Enter a genius new solution: the split-but-still-communal restaurant check. (It's new to me, anyway: I wonder what the proper term for it is.) I got my first such check at dinner recently in a Boston restaurant. It works like this for a party of four splitting the check four ways. The check arrives, everyone throws in a credit card, the server runs them and returns with five copies of the receipt, which all look like this:
______________________________
Total: $200

Fred's Mastercard xxxx1234: $50
Tip: _____
Total: _____
Signature: _____

Jerry's Visa xxxx2345: $50
Tip: _____
Total: _____
Signature: _____

Louise's Amex xxxx3456: $50
Tip: _____
Total: _____
Signature: _____

Chloe's Discover xxxx4567: $50
Tip: _____
Total: _____
Signature: _____
______________________________

Everyone gets one copy of the receipt for their own records (that's four of the five copies). The last copy of the split-but-communal check is the restaurant's, and it must be filled out by each diner in succession. The tip you leave gets passed around; everyone after you sees it. (Signing last might let you get away with something, but you still risk being exposed if someone asks to see the check again, say, to "recheck their math".) It's harder to hide if you're screwing the server on the gratuity. Your bad behavior is far less likely to be invisible to your dining companions.

I love the idea of this new type of check splitting, and hope it catches on. It has the potential to shed a little sunshine on tightwads, perhaps shaming them into the humanly decent and socially customary tipping behavior they ought to be exhibiting. Lest we forget, restaurant server gratuities aren't just some nice-to-do-if-you-feel-like it, optional practice in the US. Quite the contrary: tips provide the lion's share of compensation to nearly everyone in the front of the house, including your server, other servers who help out, service waiters, buspeople, bar staff, and in some establishments, the sommelier, captain/headwaiter and/or manager.

For Massachusetts service workers who depend on tips, $2.63 is the typical hourly wage, a fraction of the $8/hour minimum enjoyed by most workers. Even worse, substandard tips bite servers twice: they are liable for taxes on a percentage of sales (which varies according to a somewhat complicated IRS formula based on the restaurant's past two years' credit and debit card receipts -- 15% is not unusual) even if you stiff them.

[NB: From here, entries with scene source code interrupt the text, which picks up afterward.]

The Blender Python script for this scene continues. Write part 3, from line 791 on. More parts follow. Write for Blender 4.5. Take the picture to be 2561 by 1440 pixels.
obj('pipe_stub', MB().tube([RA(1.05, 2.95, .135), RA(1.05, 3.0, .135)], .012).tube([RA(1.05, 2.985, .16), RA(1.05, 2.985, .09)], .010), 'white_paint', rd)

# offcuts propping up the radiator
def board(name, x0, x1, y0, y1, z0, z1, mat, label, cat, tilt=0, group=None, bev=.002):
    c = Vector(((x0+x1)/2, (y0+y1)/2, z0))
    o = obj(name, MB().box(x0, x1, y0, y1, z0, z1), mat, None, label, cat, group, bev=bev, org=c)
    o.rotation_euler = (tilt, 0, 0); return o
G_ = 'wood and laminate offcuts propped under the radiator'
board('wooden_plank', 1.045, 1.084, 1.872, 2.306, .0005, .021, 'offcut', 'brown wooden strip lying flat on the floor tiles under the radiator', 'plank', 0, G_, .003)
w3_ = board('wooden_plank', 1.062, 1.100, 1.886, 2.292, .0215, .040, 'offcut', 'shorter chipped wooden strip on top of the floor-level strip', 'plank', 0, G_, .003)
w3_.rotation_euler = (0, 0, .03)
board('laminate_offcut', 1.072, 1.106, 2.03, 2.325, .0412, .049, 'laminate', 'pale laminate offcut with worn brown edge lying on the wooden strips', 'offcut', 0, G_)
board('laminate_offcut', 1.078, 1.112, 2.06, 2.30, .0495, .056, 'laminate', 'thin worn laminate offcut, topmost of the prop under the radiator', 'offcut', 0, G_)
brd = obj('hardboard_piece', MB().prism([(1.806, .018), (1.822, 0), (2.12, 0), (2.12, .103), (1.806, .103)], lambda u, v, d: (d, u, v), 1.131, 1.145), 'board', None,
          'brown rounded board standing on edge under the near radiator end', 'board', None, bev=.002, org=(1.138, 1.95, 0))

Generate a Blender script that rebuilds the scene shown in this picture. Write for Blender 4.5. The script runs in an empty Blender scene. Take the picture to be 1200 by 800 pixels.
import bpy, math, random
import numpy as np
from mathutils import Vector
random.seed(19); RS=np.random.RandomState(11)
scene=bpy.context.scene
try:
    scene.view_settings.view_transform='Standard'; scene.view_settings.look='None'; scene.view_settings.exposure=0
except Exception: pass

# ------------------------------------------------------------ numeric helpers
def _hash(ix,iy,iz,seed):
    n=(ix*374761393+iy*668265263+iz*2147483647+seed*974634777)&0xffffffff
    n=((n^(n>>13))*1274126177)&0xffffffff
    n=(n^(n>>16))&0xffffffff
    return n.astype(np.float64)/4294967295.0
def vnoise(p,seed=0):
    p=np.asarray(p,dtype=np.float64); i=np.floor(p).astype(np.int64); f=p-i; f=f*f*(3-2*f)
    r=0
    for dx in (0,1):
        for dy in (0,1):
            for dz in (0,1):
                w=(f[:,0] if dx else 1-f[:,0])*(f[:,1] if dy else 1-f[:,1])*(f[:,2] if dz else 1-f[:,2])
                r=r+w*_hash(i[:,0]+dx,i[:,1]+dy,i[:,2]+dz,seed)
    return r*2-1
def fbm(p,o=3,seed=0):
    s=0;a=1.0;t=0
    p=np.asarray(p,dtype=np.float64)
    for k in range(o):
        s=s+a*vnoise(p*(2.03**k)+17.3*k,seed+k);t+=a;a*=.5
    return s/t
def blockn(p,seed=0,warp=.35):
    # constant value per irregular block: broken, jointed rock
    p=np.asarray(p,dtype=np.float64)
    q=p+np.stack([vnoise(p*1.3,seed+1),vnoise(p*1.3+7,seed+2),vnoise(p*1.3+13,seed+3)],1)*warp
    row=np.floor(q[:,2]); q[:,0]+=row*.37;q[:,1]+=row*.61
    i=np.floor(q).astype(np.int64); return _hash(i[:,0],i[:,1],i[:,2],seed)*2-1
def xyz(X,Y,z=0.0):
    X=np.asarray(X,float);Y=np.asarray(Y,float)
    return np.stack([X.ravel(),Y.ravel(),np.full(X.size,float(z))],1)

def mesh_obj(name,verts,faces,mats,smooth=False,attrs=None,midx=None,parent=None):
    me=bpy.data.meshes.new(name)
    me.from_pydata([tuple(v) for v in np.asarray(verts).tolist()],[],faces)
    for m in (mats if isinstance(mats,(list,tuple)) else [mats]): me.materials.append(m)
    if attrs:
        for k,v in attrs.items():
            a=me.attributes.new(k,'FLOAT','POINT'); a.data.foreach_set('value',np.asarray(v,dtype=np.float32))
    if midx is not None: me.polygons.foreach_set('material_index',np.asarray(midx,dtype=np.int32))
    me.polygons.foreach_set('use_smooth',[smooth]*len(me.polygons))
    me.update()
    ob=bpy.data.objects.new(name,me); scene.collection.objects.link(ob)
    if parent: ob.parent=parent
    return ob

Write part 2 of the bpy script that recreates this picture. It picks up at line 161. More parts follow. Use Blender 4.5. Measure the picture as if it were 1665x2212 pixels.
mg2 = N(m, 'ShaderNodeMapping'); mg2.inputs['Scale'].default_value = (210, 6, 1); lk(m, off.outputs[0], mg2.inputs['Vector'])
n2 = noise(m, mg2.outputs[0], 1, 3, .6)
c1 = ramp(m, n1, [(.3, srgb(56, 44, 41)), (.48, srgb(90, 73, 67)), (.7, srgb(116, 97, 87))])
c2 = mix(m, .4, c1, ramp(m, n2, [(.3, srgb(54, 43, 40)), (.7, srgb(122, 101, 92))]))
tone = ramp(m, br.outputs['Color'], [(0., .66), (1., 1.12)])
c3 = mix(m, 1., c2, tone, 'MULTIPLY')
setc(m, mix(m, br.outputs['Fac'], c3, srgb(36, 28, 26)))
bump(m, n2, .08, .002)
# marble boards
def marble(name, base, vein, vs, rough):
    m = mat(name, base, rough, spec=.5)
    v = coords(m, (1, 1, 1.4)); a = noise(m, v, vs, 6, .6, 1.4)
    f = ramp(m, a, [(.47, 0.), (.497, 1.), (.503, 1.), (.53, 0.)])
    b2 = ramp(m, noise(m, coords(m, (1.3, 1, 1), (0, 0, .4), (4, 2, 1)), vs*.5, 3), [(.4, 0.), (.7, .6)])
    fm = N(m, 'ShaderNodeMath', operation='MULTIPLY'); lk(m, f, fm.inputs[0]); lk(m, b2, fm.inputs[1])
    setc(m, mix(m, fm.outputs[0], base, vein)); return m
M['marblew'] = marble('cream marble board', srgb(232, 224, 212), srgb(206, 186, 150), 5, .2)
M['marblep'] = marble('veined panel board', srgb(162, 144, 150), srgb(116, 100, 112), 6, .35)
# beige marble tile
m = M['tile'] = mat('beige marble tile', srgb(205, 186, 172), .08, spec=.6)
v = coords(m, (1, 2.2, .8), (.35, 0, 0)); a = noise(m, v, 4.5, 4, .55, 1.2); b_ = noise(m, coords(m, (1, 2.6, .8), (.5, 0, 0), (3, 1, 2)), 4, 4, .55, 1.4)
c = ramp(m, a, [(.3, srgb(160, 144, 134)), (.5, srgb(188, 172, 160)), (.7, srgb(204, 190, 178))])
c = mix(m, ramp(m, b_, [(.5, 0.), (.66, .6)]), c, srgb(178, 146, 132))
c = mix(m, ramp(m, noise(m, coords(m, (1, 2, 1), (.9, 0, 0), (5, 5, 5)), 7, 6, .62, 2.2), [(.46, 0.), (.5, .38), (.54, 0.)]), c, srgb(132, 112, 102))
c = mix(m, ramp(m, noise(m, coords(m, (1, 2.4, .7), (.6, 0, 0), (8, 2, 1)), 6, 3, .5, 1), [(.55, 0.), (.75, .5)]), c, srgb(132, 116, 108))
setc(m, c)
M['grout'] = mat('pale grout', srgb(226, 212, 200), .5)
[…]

At the end of the day, I consider proper tipping not just the socially correct thing to do, but the moral one as well. I am hopeful that split-communal checks will nudge more restaurant patrons into the proper tipping habit. I wish more people had simply learned this as part of their upbringing, but many clearly haven't, and if social shame is what it takes to make them better restaurant customers and human beings, so be it.

*****

I've made some assumptions above, as follows:
  • I assume that there is consensus at the table that the service was at least adequate, that any undertipping is out of cheapness, not a response to poor service.
  • I'm also assuming that no one at the table is in straitened financial circumstances, that everyone can equally afford the cost of dining out, including tax and tip. One could argue that if you can't afford to pay your fair share at the chosen venue, you shouldn't be dining there, but that is a more complicated and delicate scenario than the one I'm addressing here.
  • I take it as given that there will be unintended consequences to this new check type, like what happens when everyone in the party is a cheap d-bag. In such a case, it could backfire: the first Scrooge might validate everyone else's rationalizations of their own penny-pinching. On the other hand, it might drive a bunch of hedge-fund guys to try to outdo each other with the size of their big swinging tips. I can live with that; I just wonder what other unanticipated outcomes might arise.
  • My examples assume that you usually play it loose when dividing checks, that you don't sweat paying for your friends' five extra cocktails or foie gras appetizer. Why wouldn't you care? Because at some point, you have been or will be the more extravagant eater/drinker. Some folks like to break dinner checks down to the cent. My friends and I like to skip the niggling at the end of a nice meal and just divide by round numbers – we figure it all comes out in the wash. Occasionally, we may do more math, e.g., to ensure our teetotaling friends don't have to subsidize our alcohol costs. But that only affects the pre-tip amount. Whether you divide evenly or itemize down to the blue-cheese-dressing upgrade, everyone still has to tip like a mensch.